"first reported around 05:00 UK time"?
The web interface was wobbly all last weekend.
GitHub marked the start of the week with more than four hours of downtime, as GitHub Issues, Actions, Pages, Packages and API requests all reported "degraded performance." A problem on the world's most popular code repository and developer collaboration site was first reported around 05:00 UK time (04:00 UTC) this morning and …
What makes me laugh is that one of the selling points of git is it's distributed model.
A single website is probably not something your project should depend on.
*googles*
Gitbucket and gitprep are self-hostable github clones - no idea to their application as a mirror.
Your repo is distributed, but the chances are your CI/CD pipeline isn't. And it relies on your origin repository which everyone agrees is the "source of truth" for your codebase. So lots of pipelines break if github is down, even though individual developers can carry on working just fine.
today's outage didn't stop my CI pipeline as it is on a locally controlled Jenkins PC and it is not difficult to point to a different repo if needed.
The big problem is it borked a pull request. I needed to push additional changes due to review comments. But the github pull request didn't update. I ended up pushing another change to force it to notice.
With git the code is safe (nicely distributed ...) but all the info, review comments etc are only in github (AFAIK). Migrating that extra stuff is where the pain is.
When I had a choice, I used gitlab since there is a locally hosted fallback option.
That Microsoft's purchase of GitHub would turn out so well for other repositories?
I pulled my projects the day the sale was announced. Episodes like this make mine and that of others seem very sensible.
Why is it the pretty well anything that they 'buy in' goes from good/reasonable to utter shite in no time at all?
“You are a dependency to our systems and if this keeps happening, many will say goodbye,” said developer Emad Mokhtar on Twitter.

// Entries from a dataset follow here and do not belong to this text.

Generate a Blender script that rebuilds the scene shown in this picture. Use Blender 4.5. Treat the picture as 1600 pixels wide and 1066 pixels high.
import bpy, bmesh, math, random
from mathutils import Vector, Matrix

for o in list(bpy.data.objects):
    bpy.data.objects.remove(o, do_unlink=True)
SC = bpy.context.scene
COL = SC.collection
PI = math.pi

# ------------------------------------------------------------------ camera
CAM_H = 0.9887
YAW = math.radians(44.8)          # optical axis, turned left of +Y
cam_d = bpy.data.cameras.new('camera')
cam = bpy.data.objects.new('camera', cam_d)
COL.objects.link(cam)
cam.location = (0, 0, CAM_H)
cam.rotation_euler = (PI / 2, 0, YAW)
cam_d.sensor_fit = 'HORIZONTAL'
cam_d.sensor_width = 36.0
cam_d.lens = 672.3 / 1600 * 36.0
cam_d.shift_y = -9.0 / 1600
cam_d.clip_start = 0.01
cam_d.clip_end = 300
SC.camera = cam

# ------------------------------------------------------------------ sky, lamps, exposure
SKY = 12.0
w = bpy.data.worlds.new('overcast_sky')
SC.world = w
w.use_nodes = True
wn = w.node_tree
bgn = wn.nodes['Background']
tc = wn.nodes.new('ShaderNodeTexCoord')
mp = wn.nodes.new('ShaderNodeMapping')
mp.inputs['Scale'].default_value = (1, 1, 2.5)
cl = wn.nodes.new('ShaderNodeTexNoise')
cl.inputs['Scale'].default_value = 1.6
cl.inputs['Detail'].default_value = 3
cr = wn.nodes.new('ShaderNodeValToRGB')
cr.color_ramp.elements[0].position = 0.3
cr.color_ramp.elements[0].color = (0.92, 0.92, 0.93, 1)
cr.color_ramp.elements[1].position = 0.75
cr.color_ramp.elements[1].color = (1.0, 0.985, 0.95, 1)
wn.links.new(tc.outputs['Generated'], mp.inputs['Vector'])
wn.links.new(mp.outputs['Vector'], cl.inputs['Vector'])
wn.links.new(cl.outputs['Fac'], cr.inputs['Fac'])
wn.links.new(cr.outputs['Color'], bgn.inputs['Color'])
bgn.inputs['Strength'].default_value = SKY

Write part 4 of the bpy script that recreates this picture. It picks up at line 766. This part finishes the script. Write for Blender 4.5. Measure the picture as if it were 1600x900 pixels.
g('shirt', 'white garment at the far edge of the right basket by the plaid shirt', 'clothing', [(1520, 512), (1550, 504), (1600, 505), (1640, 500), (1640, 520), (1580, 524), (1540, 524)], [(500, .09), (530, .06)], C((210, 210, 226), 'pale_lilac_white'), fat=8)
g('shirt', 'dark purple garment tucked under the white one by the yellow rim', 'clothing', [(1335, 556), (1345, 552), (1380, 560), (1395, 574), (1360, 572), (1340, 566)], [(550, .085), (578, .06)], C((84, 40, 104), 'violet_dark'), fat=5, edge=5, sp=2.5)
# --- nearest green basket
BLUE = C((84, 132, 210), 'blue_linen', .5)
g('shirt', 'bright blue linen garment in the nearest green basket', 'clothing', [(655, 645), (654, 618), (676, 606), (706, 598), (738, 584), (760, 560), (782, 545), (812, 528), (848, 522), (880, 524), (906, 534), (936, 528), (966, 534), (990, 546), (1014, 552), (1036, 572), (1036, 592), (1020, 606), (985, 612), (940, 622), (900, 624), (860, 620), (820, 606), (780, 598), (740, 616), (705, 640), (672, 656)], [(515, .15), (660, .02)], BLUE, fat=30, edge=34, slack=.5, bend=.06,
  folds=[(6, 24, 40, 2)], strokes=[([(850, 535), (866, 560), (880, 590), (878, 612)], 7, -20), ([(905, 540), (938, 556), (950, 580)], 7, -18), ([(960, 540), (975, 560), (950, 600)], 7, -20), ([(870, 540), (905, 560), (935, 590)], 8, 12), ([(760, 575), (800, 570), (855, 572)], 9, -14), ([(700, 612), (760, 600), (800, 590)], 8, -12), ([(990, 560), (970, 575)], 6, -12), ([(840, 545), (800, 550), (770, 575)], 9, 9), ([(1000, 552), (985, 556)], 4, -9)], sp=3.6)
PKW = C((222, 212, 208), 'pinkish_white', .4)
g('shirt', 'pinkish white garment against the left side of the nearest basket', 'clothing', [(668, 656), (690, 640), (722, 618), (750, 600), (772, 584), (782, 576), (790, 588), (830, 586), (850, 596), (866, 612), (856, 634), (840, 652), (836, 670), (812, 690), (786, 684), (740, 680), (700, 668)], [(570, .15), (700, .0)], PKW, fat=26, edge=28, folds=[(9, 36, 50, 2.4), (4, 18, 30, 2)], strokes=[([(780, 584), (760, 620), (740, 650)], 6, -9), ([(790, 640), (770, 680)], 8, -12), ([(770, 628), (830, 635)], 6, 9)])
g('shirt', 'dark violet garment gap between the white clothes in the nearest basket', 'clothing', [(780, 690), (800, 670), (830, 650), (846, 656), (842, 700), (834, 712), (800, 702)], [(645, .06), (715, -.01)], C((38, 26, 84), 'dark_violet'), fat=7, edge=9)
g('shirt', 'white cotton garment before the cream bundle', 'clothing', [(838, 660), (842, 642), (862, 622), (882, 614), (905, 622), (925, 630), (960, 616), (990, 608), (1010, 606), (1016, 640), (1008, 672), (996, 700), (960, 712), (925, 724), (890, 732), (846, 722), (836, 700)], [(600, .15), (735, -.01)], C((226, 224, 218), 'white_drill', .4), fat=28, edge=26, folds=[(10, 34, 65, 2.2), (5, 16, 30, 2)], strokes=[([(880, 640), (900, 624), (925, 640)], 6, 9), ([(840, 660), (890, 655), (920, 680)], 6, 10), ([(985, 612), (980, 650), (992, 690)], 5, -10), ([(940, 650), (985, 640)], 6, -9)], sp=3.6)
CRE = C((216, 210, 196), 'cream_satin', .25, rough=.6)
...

No, I'm NOT talking about GitHub. I'm talking about organizations that allow unnecessary external dependencies into their build chains. This is particularly egregious in the case of GitHub, because, as already mentioned, git's "everyone has a master (oops! *primary*) copy" model is at least half of why almost no one uses subversion any more.
If you really must rely on GitHub's webhooks & such, go enterprise & have your own instance, isolated from *********** like this.
git's "everyone has a master (oops! *primary*) copy" model is at least half of why almost no one uses subversion any more.
Having used both (centralised, backed up repos), I find the biggest advantages of git over svn are various common operations that are local in git but remote in svn, plus merging in svn used to be crap (although I think it has improved).
The work flows this enables, combined with the tooling, makes it no contest for me, but I still have some nostalgia for svn...
They bought a company whose IT relies on a technology owned by Oracle ( actually Oracle bought it before it could become a threat and made sure it will never become one ).
Maybe they could migrate to AWS' Aurora. Supposed to be compatible, several times the IO throughput, and you can easily set up replication.